Required task>
Search the material for the word "script" and copy each line that holds it.

***

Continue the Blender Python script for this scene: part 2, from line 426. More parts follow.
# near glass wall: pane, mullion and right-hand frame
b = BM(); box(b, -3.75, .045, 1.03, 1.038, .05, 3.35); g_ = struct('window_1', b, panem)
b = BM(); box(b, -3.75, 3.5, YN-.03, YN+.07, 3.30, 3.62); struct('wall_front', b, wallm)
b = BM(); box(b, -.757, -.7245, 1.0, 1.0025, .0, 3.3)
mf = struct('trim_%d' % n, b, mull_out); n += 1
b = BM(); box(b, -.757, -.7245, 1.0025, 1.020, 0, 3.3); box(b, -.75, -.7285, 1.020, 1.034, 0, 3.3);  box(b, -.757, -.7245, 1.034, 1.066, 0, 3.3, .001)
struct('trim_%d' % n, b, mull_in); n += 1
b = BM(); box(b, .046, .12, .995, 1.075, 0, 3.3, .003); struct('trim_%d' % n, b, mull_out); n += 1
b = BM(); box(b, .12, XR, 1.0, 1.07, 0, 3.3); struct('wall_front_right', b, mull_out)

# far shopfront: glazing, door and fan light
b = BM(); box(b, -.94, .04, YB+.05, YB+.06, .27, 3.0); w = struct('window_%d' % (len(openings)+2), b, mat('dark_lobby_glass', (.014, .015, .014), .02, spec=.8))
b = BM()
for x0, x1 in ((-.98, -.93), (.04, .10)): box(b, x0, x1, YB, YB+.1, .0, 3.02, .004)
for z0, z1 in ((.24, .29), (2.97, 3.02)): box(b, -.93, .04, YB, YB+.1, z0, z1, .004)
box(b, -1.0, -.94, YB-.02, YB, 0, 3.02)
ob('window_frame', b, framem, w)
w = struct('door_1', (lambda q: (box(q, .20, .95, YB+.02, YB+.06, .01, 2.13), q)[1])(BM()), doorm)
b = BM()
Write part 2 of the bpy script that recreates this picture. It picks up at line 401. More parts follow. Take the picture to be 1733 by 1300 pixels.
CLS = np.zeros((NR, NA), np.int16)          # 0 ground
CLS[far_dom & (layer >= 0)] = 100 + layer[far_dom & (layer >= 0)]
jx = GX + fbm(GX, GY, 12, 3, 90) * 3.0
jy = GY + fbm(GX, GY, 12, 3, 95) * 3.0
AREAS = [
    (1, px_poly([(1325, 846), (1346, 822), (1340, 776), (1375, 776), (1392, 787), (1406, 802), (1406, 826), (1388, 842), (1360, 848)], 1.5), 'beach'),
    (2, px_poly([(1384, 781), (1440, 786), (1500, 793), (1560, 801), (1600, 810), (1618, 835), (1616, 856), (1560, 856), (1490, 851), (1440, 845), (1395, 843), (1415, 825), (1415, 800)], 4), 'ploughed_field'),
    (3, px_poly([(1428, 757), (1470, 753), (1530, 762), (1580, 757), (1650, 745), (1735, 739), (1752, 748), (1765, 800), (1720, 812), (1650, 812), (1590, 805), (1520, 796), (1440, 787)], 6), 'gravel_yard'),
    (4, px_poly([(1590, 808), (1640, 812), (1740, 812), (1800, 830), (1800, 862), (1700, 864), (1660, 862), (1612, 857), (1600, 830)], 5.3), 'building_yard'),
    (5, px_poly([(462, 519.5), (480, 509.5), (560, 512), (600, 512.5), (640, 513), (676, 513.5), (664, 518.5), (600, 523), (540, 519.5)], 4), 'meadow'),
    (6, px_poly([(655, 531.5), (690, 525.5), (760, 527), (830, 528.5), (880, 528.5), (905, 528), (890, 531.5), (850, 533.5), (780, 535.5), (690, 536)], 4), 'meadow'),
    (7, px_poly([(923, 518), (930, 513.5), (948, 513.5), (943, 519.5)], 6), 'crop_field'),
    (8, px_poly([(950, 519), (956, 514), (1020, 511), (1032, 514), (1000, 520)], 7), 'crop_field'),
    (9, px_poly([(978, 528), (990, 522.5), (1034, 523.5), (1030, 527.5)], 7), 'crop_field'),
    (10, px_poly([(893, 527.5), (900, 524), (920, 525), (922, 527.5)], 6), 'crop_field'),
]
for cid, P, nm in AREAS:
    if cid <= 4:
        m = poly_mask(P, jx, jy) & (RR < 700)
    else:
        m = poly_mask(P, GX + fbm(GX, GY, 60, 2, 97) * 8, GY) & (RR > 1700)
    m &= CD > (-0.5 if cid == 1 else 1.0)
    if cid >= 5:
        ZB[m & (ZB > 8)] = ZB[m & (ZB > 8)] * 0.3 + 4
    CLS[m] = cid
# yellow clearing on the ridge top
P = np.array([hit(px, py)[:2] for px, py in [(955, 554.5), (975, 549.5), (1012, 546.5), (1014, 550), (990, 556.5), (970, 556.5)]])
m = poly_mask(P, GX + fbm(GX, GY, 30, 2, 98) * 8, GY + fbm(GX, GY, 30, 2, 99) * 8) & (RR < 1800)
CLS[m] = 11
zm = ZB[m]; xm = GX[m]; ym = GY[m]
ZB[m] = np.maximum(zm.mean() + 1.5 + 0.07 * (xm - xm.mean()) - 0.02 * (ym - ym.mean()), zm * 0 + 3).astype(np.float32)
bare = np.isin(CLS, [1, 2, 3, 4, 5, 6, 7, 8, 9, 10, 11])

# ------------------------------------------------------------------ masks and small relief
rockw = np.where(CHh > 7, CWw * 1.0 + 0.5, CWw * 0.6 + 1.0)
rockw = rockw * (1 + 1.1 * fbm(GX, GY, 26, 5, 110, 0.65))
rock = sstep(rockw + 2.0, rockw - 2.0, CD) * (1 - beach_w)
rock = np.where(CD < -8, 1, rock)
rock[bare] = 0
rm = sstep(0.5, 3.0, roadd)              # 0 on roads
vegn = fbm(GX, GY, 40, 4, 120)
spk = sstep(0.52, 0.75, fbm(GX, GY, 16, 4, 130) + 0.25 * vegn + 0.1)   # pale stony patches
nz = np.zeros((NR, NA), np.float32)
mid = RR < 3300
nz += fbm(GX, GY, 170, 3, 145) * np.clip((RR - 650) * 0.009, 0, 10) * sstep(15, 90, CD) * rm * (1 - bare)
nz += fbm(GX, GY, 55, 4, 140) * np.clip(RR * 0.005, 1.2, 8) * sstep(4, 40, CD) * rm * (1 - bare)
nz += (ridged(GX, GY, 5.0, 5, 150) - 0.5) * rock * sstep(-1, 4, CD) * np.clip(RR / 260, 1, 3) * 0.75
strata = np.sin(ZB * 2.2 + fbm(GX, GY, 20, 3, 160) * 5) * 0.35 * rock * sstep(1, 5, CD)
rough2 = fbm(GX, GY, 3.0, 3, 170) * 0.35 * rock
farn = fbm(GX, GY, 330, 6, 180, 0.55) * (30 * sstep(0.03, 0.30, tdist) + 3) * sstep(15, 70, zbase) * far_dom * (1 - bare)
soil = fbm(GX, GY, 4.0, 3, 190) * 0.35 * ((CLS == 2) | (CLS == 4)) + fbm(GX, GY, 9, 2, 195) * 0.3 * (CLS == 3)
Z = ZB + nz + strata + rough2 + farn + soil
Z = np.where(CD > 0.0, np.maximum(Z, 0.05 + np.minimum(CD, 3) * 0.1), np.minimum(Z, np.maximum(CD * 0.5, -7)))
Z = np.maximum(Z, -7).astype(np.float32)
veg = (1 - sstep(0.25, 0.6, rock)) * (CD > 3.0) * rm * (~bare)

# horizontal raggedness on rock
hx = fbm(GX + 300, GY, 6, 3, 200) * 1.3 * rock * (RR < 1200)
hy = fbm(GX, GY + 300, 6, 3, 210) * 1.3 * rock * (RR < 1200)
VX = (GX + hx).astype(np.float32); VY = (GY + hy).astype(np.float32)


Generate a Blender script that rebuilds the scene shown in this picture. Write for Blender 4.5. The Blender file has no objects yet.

***

Result of the task>
Continue the Blender Python script for this scene: part 2, from line 426. More parts follow.
Write part 2 of the bpy script that recreates this picture. It picks up at line 401. More parts follow. Take the picture to be 1733 by 1300 pixels.
Generate a Blender script that rebuilds the scene shown in this picture. Write for Blender 4.5. The Blender file has no objects yet.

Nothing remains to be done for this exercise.